Rosa Argueta is standing under a bridge with tears in her eyes and flowers in her hand.

The roar of the Mackenzie River and the highway traffic are the only sounds as she whispers under her breath, places the flowers down on a gravel path and touches the hand of her sister weeping behind her.

Jurors, the coroner and expert witnesses stand silent as the Argueta's finally see the spot where their brother Gustavo died two years ago, patching holes under the bridge the sisters now stand under.

Gustavo Argueta was on a Genie S65 boom lift June 24, 2011 on a stretch of Hwy 11/17 over the Mackenzie Bridge when it tipped. In the time since, Rosa Argueta asked her brother Walter, who was also there that day working with his brother, to bring her to the spot but he couldn't bring himself to return.

"It meant a lot," she said of being able to visit the spot Tuesday afternoon as part of a coroner's inquest.

That inquest has been hearing for the past two days that the boom lift Gustavo was on was on a slope that it wasn't designed for when the accident happened. Along with a look at the accident site the Argueta's and the inquest visited Hertz Equipment Rentals Tuesday. There mechanic Tim Ebert demonstrated the loud alarm systems that ring when the lift is on too much of a slope. Even over the engine noise the beeps could be heard blaring from the basket.

Ebert and Ministry of Labour mechanical engineer Jeff Rivard have told the inquest that the alarm system on Gustavo's lift had been disabled and covered with spray foam. Jurors asked if the force of the impact could have broken the alarm system.

"I would say that it's unlikely that the force of the impact disconnected them" Rivard said.

The second youngest of seven, Gustavo was protected by his siblings since he was a baby.

"To me he was like my son," Rosa said. "We always mothered him."

At 24, Gustavo took the construction job to pay for school.

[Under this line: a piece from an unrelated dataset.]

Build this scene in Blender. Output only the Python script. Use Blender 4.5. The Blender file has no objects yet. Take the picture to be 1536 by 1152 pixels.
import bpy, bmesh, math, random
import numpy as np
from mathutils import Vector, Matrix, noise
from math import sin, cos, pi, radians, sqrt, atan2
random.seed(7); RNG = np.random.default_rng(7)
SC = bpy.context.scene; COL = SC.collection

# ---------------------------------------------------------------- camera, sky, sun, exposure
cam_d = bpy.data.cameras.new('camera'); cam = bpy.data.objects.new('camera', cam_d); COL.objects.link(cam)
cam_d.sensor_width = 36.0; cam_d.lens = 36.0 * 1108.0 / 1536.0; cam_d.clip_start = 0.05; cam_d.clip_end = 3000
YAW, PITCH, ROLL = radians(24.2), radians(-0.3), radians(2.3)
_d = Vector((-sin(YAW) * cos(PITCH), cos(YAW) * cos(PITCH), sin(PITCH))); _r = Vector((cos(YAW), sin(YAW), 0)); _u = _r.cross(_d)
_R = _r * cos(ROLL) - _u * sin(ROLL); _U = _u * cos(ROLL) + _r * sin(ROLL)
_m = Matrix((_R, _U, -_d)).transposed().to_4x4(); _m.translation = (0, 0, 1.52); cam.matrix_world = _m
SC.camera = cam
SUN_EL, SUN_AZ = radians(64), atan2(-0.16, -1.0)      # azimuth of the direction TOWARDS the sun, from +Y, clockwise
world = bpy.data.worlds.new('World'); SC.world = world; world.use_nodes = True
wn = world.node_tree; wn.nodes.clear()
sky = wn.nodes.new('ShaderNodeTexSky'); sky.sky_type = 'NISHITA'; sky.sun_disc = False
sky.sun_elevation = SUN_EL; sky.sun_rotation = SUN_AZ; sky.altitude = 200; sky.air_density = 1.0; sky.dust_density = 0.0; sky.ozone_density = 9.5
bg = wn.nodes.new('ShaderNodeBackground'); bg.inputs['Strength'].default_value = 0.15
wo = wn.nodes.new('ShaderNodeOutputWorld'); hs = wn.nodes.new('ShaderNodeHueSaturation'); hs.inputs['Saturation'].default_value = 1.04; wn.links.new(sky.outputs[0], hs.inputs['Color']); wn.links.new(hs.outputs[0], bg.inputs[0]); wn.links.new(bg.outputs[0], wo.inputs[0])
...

"He was such a happy boy," she said.

Tracks in the dirt showed that he circled the lift a few times before parking near the slope trying to reach a joint on the bridge. Workers having lunch on the bridge above say they only heard beeping and a crash. Ebert demonstrated that a different alarm sounds on the machine when it's moving. There were no witnesses. Rosa said she hopes the inquest isn't trying to imply that her brother was the one who disabled the lift's alarm.

"I don't know what they're trying to say," she said. "I don't think my brother had anything to do with that machine."

The Argueta's just want more training for employees so that no family has to go through what they have.

"It's been a very hard two years," Rosa said. "It feels like it was yesterday."

The inquest continues at 9:30 a.m. Wednesday.